In all seriousness, the class was extremely thorough, covering both Texas law and gun safety. It was also a reminder of the massive self-discipline that comes with gun ownership. For a person like me, who has a wildly overactive imagination and an occasional touch of paranoia, it’s always been somewhat bizarre to hold a loaded gun. It’s a huge responsibility—but, then again, so is driving a car. Of the 20 or so minutes I spent shooting, I was first confident, then swerved towards nervous, then swerved towards sternly reminding myself that Angelina Jolie would certainly not be nervous while firing at a former-Marine-supervised Texas gun range. (She, as we all know, would be sexy.)

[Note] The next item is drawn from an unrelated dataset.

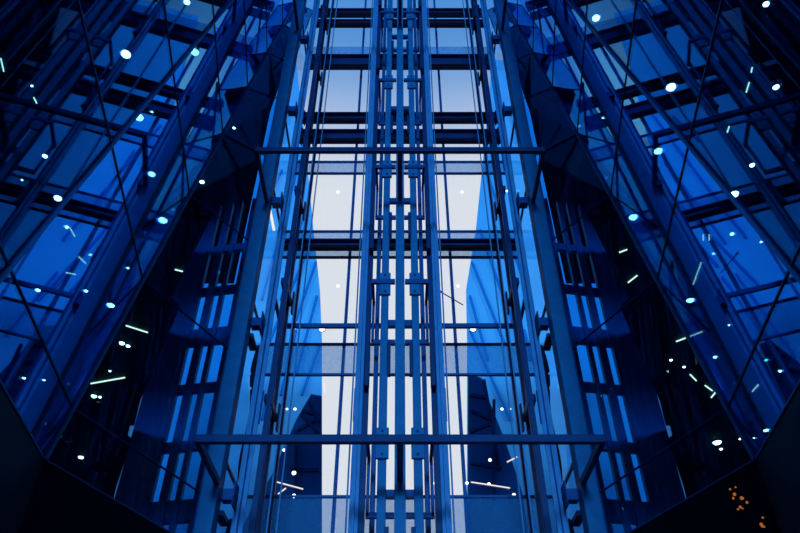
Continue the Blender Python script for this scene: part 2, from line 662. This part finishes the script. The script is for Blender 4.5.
# ------------------------------------------------------------------ projecting bar frames in front of the columns
for i, z in enumerate((at(400, 439.5, Y=6.82).z, at(400, 150.5, Y=6.82).z, 15.0)):
    t = thing('projecting_rail', ['dark blue bar frame reaching forward from the columns, lower one near the photo bottom',
                                  'dark blue bar frame reaching forward from the columns, upper one',
                                  'dark blue bar frame reaching forward from the columns at the very top'][i], 'rail', (0, 6.9, z), 'projecting bar frames')
    bm = B()
    add_box(bm, (0, 6.82, z), (4.36, 0.07, 0.09))
    obj('front_bar', bm, 'dark', t, 0.008)
    for x in (-2.15, 2.15):
        bm = B()
        add_box(bm, (x, 7.365, z), (0.06, 1.02, 0.08))
        obj('side_arm', bm, 'dark', t, 0.006)
    bm = B()
    add_box(bm, (0, 7.31, z), (0.07, 0.91, 0.08))
    obj('centre_arm', bm, 'dark', t, 0.006)

# frame turned to the rear of the shaft
t = thing('rear_rail', 'thin blue bar frame crossing the rear glass of the shaft below the frosted strip', 'rail', (0, 9.6, 8.6))
zr = at(400, 326, Y=9.55).z
bm = B()
add_box(bm, (0, 9.55, zr), (4.06, 0.06, 0.08))
obj('rear_bar', bm, 'mid', t, 0.006)
for x in (-2.0, 2.0):
    bm = B()
    add_box(bm, (x, 9.03, zr), (0.05, 1.0, 0.07))
    obj('side_arm', bm, 'mid', t, 0.006)

# ------------------------------------------------------------------ cross beams of the shaft
IB = [(-0.09, -0.11), (0.09, -0.11), (0.09, -0.085), (0.015, -0.085), (0.015, 0.085), (0.09, 0.085), (0.09, 0.11), (-0.09, 0.11), (-0.09, 0.085), (-0.015, 0.085), (-0.015, -0.085), (-0.09, -0.085)]


def cross_beam(py0, py1, Y, hw, label, m='dark', plate=None):
    z0, z1 = at(400, py1, Y=Y).z, at(400, py0, Y=Y).z
    t = thing('cross_beam', label, 'beam', (0, Y, z0), 'cross beams of the shaft')
    h = z1 - z0
    bm = B()
    add_box(bm, (0, Y + 0.02, (z0 + z1) / 2), (2 * hw, 0.03, h))
    obj('web', bm, m, t)
    for z, nm in ((z0 + 0.0125, 'lower_flange'), (z1 - 0.0125, 'upper_flange')):
        bm = B()
        add_box(bm, (0, Y, z), (2 * hw, 0.18, 0.025))
        obj(nm, bm, m, t, 0.004)
    for x in (-hw + 0.05, hw - 0.05):
        bm = B()
        add_box(bm, (x, Y, (z0 + z1) / 2), (0.025, 0.20, h + 0.08))
        obj('end_plate', bm, m, t)
    return t


cross_beam(241.5, 248, 9.75, 2.30, 'dark beam crossing both bays below the upper bar frame')
cross_beam(115, 121, 9.75, 2.2, 'narrow dark beam crossing both bays above the upper bar frame, upper of a close pair')
cross_beam(132, 141, 9.75, 2.2, 'dark beam just above the upper bar frame, lower of a close pair')
cross_beam(57, 67, 9.70, 2.3, 'dark beam near the top under a pale glass strip')
cross_beam(11, 15, 9.75, 2.3, 'thin dark beam crossing the top of both bays')
cross_beam(22, 25, 9.75, 2.3, 'thin dark beam second from the top of both bays')
z0, z1 = at(400, 57, Y=9.7).z, at(400, 47, Y=9.7).z
bm = B()
add_box(bm, (0, 9.7, (z0 + z1) / 2), (4.4, 0.02, z1 - z0))
tag(obj('glass_balustrade', bm, 'frost'), 'pale frosted glass strip standing on the dark beam near the top', 'glass strip')

# ------------------------------------------------------------------ travelling cables hanging by the columns
for S in (-1, 1):
    for (za, zb, lab) in ((5.35, 7.4, 'upper'), (2.6, 4.85, 'lower')):
        pts = []
        for i in range(25):
            f = i / 24
            z = zb + (za - zb) * f
            pts.append((S * (2.06 + 0.035 * math.sin(f * 9) - 0.05 * f), 8.50 + 0.05 * math.cos(f * 7), z))
        bm = B()
        add_tube(bm, pts, 0.045, 8)
        pts2 = [(p[0] - S * 0.05 * math.sin(i / 24 * math.pi), p[1] - 0.06, p[2]) for i, p in enumerate(pts)]
        add_tube(bm, pts2, 0.025, 8)
        cb = obj('cable_bundle', bm, 'black')
        bm = B()
        add_box(bm, (S * 2.13, 8.31, zb - 0.06), (0.10, 0.36, 0.06))
        obj('clamp', bm, 'dark', cb)
        tag(cb, 'black cable bundle sagging beside the %s column, %s one' % (SIDE[S], lab), 'cable', 'cable bundles')

# ------------------------------------------------------------------ neighbouring buildings seen through the shaft
YBD = 26.0


def prism(bm, pts, y0, y1):
    add_slab(bm, [Vector((p[0], y0, p[1])) for p in pts], y1 - y0, (0, 1, 0))


def add_frustum(bm, pts, y0, y1, k):
    a = [bm.verts.new((p[0], y0, p[1])) for p in pts]
    b = [bm.verts.new((p[0] * k, y1, p[1])) for p in pts]
    n = len(pts)
    for i in range(n):
        j = (i + 1) % n
        bm.faces.new((a[i], a[j], b[j], b[i]))
    bm.faces.new(a[::-1])
    bm.faces.new(b)


EDGE = {-1: [(322, 700), (322, 533), (322, 340), (320, 290), (314, 235), (306, 150), (296, 60)],
        1: [(467, 700), (467, 533), (467, 340), (466, 290), (476, 228), (484, 150), (492, 60)]}
for S in (-1, 1):
    t = thing('glass_building', 'tall pale blue building with a kinked edge behind the %s bay' % SIDE[S], 'building', (S * 8, YBD, 0), 'buildings behind the shaft')
    e = []
    for (px, py) in EDGE[S][1:]:
        p = at(px, py, Y=YBD)
        e.append((p.x, p.z))
    e = [(e[0][0], 0.0)] + e
    pts = e + [(S * 10.5, e[-1][1]), (S * 10.5, 0)]
    bm = B()
    add_frustum(bm, pts, YBD, YBD + 10, 1.385 * 0.945)
    obj('facade', bm, 'facade', t)
    lines = {-1: [((316, 262), (296, 320)), ((317, 296), (296, 375)), ((305, 210), (281, 300)), ((312, 240), (268, 345)), ((320, 345), (302, 395)), ((300, 160), (262, 300)), ((296, 330), (281, 395)), ((283, 330), (262, 420)), ((254, 270), (243, 310)), ((282, 170), (268, 200))],
             1: [((472, 262), (505, 345)), ((470, 296), (488, 360)), ((480, 230), (520, 345)), ((470, 330), (510, 420)), ((486, 170), (530, 300)), ((505, 300), (530, 360)), ((500, 200), (512, 260)), ((524, 330), (545, 400))]}[S]
    for (a, b) in lines:
        bm = B()
        add_bar(bm, at(*a, Y=YBD - 0.06), at(*b, Y=YBD - 0.06), 0.10, 0.12, up=Vector((0, 1, 0)))
        obj('facade_mullion', bm, 'facade_line', t)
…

So what does this have to do with Wendy Davis and her suspicious lurch into gun rights? Love them or hate them, guns are ultimately about personal responsibility -- a concept that Davis, despite all of her semi-apocryphal talk about pulling herself up by her bootstraps, doesn’t seem to embrace. The government, in her world, is the solution of first resort.

“Most people would identify with the fact that we tend to be defined by the struggles we came through [rather] than by the successes,” she told the Dallas Morning News, offering a subtle inversion on a well-known truth. Struggles certainly do shape and enhance character, but should they really “define” you? You don’t win a trophy for struggling. You win a trophy for toughing it out, making it through, and moving on.

Furthermore, unless you’re, say, the ghost of Nelson Mandela, are you ever really going to win the Great Struggle Olympics of 2014? If you do, sadly, you probably won’t have many friends left at the end. Hard knocks stories get old, especially if you’re telling them at Sarah Silverman’s Manhattan apartment or at the bar at the Harvard Club.

In Davis’s world, sad stories abound; people tend to be victims. Guns, on the other hand, offer an interesting metaphor for freedom. They can be dangerous, and, when handled irresponsibly, they can lead to disaster. But they can also offer people the invaluable power of self-defense -- or, less dramatically, the opportunity to go hunting with their friends. Responsible gun owners take the initiative to learn gun safety and set up proactive safeguards for themselves and their families. To be comfortable with gun ownership, you need to be comfortable with the idea that most -- not all, but most -- people are pretty competent at handling their own lives.

For some, that’s a tough pill to swallow.